Can you set down, exactly as they appear below, the lines from the opening of the material through the one bearing "control box', 'post')", minus the pictures?

# start of RECORDS FOR THE EXERCISE

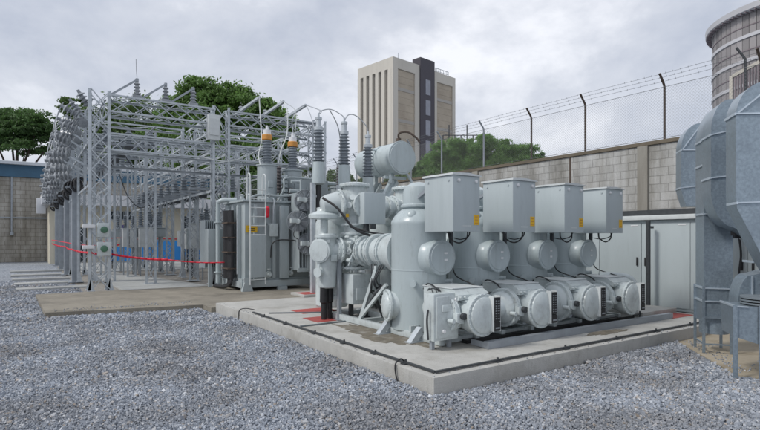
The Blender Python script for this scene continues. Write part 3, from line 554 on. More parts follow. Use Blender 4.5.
tag(MB().cyl((10.72, 7.6, PZ), (10.72, 7.6, 2.07), .045, seg=14).box(10.62, 10.82, 7.5, 7.7, PZ+.001, PZ+.015).build('roof_post', 'dark', origin=(10.72, 7.6, PZ)), 'slim round post of the cabinet roof seen beside the last control box', 'post')

# ------------------------------------------------------------------ block wall and fence
WX = 12.6
t = thing('block_wall', 'tall weathered grey concrete block wall behind the cabinets', 'wall', (WX, 7, 0))
MB().box(WX, WX+.2, -3, 44, -.1, 3.96).build('wall_panel', 'blockwall', t, smooth=0)
MB().box(WX-.04, WX+.26, -3, 44, 3.965, 4.06, bev=.01).build('cap', 'wallcap', t, smooth=0)
for y in (1.2, 7.0, 12.8, 18.6, 24.4): MB().box(WX-.07, WX-.002, y-.13, y+.13, 0, 3.96, bev=.006).build('pilaster', 'pilaster', t, smooth=0)
for y in (9.1, 14.9): MB().box(WX-.012, WX-.002, y-.025, y+.025, 0, 3.95).build('joint', 'rusty', t, smooth=0)
t = thing('chain_link_fence', 'chain link fence with barbed wire on cranked posts along the wall top', 'fence', (WX+.1, 7, 4.06))
FX = WX+.11
for k in range(18):
    y = 0.55+2.0*k+(.15 if k % 3 == 1 else 0)
    b = MB().tube([(FX, y, 4.061), (FX, y, 5.34), (FX-.03, y, 5.40), (FX-.22, y, 5.62)], .028, 8); b.build('post', 'rusty' if y < 12 else 'galvd', t)
b = MB(); y0, y1, z0, z1 = -1.5, 36.0, 4.10, 5.33; H = z1-z0; sp = .075
n = int((y1-y0+H)/sp)
for i in range(n):
    for sg in (1, -1):
        a = y0-(H if sg == 1 else 0)+i*sp; ya, yb, za, zb = a, a+sg*H, z0, z1
        # clip to range
        P = [(ya, za), (yb, zb)]
        lo, hi = 0.0, 1.0; dy = yb-ya
        for lim, s_ in ((y0, 1), (y1, -1)):
            tt = (lim-ya)/dy
            if s_*(ya-lim) < 0: lo = max(lo, tt)
            if s_*(yb-lim) < 0: hi = min(hi, tt)
        if hi <= lo: continue
        p = Vector((FX-.035+.004*sg, ya+dy*lo, za+H*lo)); q = Vector((FX-.035+.004*sg, ya+dy*hi, za+H*hi)); w = .0016
        b.add([p+Vector((-w, 0, -w)), p+Vector((w, 0, -w)), p+Vector((0, 0, w*1.2)), q+Vector((-w, 0, -w)), q+Vector((w, 0, -w)), q+Vector((0, 0, w*1.2))], [(0, 1, 4, 3), (1, 2, 5, 4), (2, 0, 3, 5)])
b.build('wire_mesh', 'wire', t, smooth=0)
b = MB()
for (dx, z) in ((-.08, 5.46), (-.15, 5.54), (-.21, 5.61)):
    b.tube([(FX+dx, -1.5+i, z+.01*sin(i*2.1)) for i in range(38)], .0035, 4)
    for i in range(220):
        y = -1.4+i*.17; b.bar((FX+dx-.015, y, z-.015), (FX+dx+.015, y+.01, z+.02), .004); b.bar((FX+dx+.015, y, z-.015), (FX+dx-.015, y-.01, z+.02), .004)
b.build('barbed_wire', 'wire', t, smooth=0)
MB().cyl((FX-.03, y0, 5.33), (FX-.03, y1, 5.33), .006, seg=6).cyl((FX-.03, y0, 4.11), (FX-.03, y1, 4.11), .006, seg=6).build('rail_wire', 'wire', t)

# ------------------------------------------------------------------ transformer with ladder
tr = thing('power_transformer', 'grey oil transformer with ladder, cooling fans and two ribbed bushings', 'transformer', (6.2, 15.9, .1))
b = MB().box(5.45, 7.6, 15.35, 17.1, .32, 2.80, bev=.03); tk = b.build('tank', 'trafo', tr)
b = MB()
for x in (5.75, 6.35, 6.62): b.box(x-.05, x+.05, 15.24, 15.348, .45, 2.72, bev=.006)
for y in (15.7, 16.2, 16.75): b.box(5.34, 5.448, y-.05, y+.05, .45, 2.72, bev=.006)
b.box(6.50, 6.78, 15.10, 15.239, .45, 2.70, bev=.01); b.build('stiffener', 'trafo', tk)
b = MB().box(5.36, 7.7, 15.25, 17.2, 2.802, 2.86, bev=.008)
for i in range(22): b.cyl((5.42+i*.1, 15.30, 2.86), (5.42+i*.1, 15.30, 2.89), .018, seg=6)
for i in range(18): b.cyl((5.41, 15.35+i*.1, 2.86), (5.41, 15.35+i*.1, 2.89), .018, seg=6)
b.build('cover_plate', 'trafo', tr)
b = MB().box(5.3, 7.8, 15.2, 15.34, .20, .40, bev=.01).box(5.3, 7.8, 17.1, 17.24, .20, .40, bev=.01).box(5.3, 5.44, 15.3, 17.15, .20, .38).box(5.35, 7.65, 15.3, 17.12, .38, .46)
for x in (5.45, 6.6, 7.7):
    for y in (15.2, 17.1): b.box(x-.14, x+.14, y-.08, y+.10, .101, .20)
b.build('base_skid', 'trafo', tr)
b = MB().prism([(5.28, .102), (5.62, .102), (5.52, .38), (5.36, .38)], 'y', 15.08, 15.19).box(5.35, 5.55, 15.10, 15.17, .38, .5); b.build('jacking_foot', 'trafo', tr, smooth=0)
for (x, y, r, h, zi, hi, lab) in ((6.38, 15.9, .31, 4.04, 4.06, .80, 'near'), (7.32, 16.0, .31, 3.95, 3.97, .78, 'far')):
    b = MB().lathe((x, y, 0), (0, 0, 1), [(2.862, r+.05), (2.90, r+.05), (2.91, r), (h-.05, r), (h-.04, r+.04), (h, r+.04), (h+.005, .2)], 28)
    b.box(x-.08, x+.08, y-r-.03, y-r+.03, 3.3, 3.5, bev=.01); b.build('bushing_turret', 'trafo', tr)
    b = MB(); insulator(b, (x, y, h+.005), hi, .175, 9, seg=20, rc=.125); ins = b.build('bushing', 'porc', tr)
    MB().lathe((x, y, h+hi), (0, 0, 1), [(0, .15), (.02, .165), (.15, .165), (.17, .15)], 18).build('orange_band', 'orange', ins)
    MB().lathe((x, y, h+hi+.171), (0, 0, 1), [(0, .13), (.15, .13), (.17, .05), (.30, .035)], 16).build('terminal_cap', 'white', ins)
for (x, y, z, h) in ((6.95, 16.3, 3.2, .9), (7.05, 15.55, 2.87, .45)):
    b = MB(); insulator(b, (x, y, z), h, .12, 8, seg=14); b.build('small_bushing', 'porcb', tr)
# busy fittings between turrets
b = MB()
for k in range(6):
    b.cyl((6.78+.04*(k % 2), 15.6+.02*k, 2.95+.14*k), (6.92+.04*(k % 2), 15.6, 2.95+.14*k), .07, seg=12).box(6.8, 6.9, 15.45, 15.62, 2.90+.14*k, 2.97+.14*k)
b.tube(spline([(6.6, 15.5, 2.88), (6.75, 15.4, 3.3), (6.8, 15.4, 3.6), (7.6, 15.3, 3.62), (8.3, 15.3, 3.55)]), .03, 8)
b.cyl((6.9, 15.2, 3.48), (9.2, 14.9, 3.48), .055, seg=12).cyl((6.9, 15.3, 3.2), (9.0, 14.9, 3.15), .07, seg=12)
b.build('pipework', 'trafo', tr)
# ladder
b = MB()
for x in (5.50, 5.98): b.tube(spline([(x, 15.02, .30), (x, 15.02, 1.2), (x, 15.02, 2.5), (x, 15.02, 3.45), (x, 15.08, 3.62), (x, 15.22, 3.62), (x, 15.27, 3.45), (x, 15.28, 2.9)], 4), .02, 8)
for i in range(11): b.cyl((5.50, 15.02, .45+i*.27), (5.98, 15.02, .45+i*.27), .014, seg=8)
ld = b.build('ladder', 'roofp', tr)
MB().box(5.50, 5.98, 14.975, 14.995, .52, 1.78, bev=.004).build('climb_guard', 'trafo', ld, smooth=0)
b = MB().box(5.55, 6.15, 15.03, 15.06, 2.1, 2.14).box(6.02, 6.05, 15.03, 15.3, 2.1, 2.14); b.build('ladder_bracket', 'trafo', ld, smooth=0)
MB().box(5.44, 5.80, 15.225, 15.235, 1.87, 2.08).build('warning_sign', 'yellow', tr, smooth=0)
MB().box(5.52, 5.72, 15.220, 15.224, 1.92, 1.94).box(5.52, 5.72, 15.220, 15.224, 1.98, 2.0).build('sign_print', 'black', tr, smooth=0)
MB().lathe((6.1, 15.20, 2.33), (0, -.1, 1), [(0, .03), (.04, .07), (.30, .07), (.34, .03)], 12).build('red_bottle', 'tape', tr)
# black cable bank and side pipe
b = MB()
for k in range(4): b.tube([(5.18-.02*k, 15.75+.13*k, .45), (5.18-.02*k, 15.75+.13*k, 2.55)], .07, 10)
for k in range(3): b.tube(spline([(5.18, 15.75+.13*k, .46), (5.15, 15.8+.1*k, .28), (5.1, 16.2+.1*k, .18), (5.0, 16.9, .16)]), .05, 8)
cbk = b.build('cable_bank', 'black', tr)
for z in (.75, 1.25, 1.7, 2.15): MB().box(5.03, 5.30, 15.68, 16.24, z, z+.035).build('cable_tie', 'rusty', cbk, smooth=0)
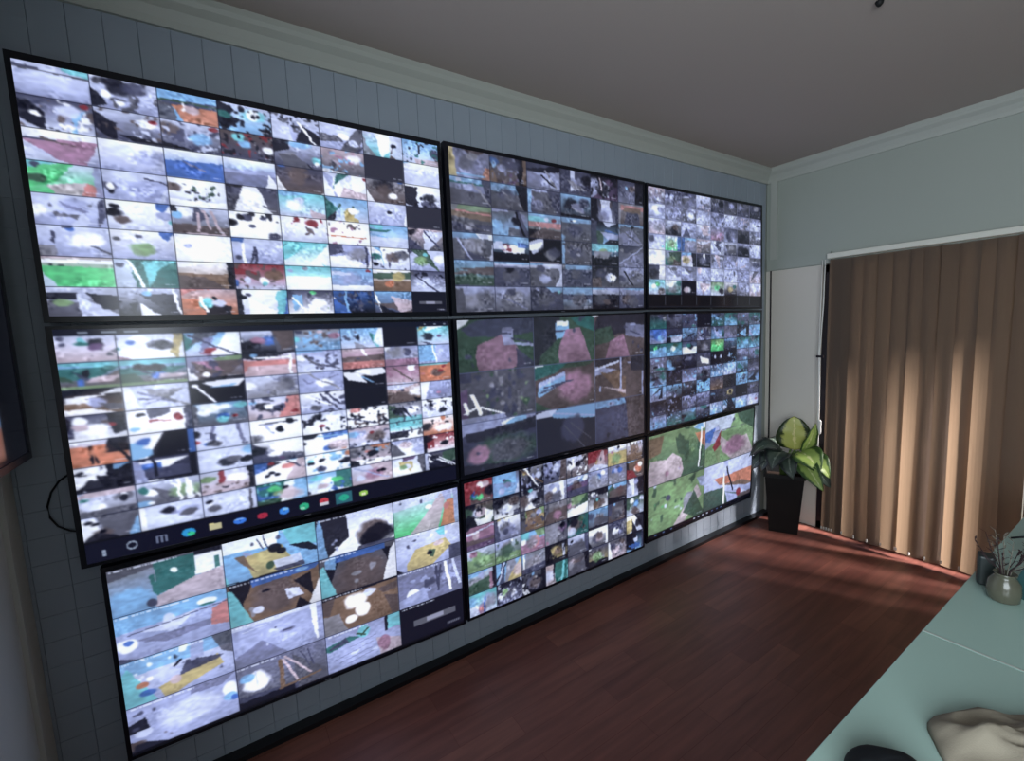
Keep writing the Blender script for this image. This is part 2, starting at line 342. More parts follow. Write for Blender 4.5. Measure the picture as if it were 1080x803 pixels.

# end of RECORDS FOR THE EXERCISE

**RESPONSE TO THIS EXERCISE:**
The Blender Python script for this scene continues. Write part 3, from line 554 on. More parts follow. Use Blender 4.5.
tag(MB().cyl((10.72, 7.6, PZ), (10.72, 7.6, 2.07), .045, seg=14).box(10.62, 10.82, 7.5, 7.7, PZ+.001, PZ+.015).build('roof_post', 'dark', origin=(10.72, 7.6, PZ)), 'slim round post of the cabinet roof seen beside the last control box', 'post')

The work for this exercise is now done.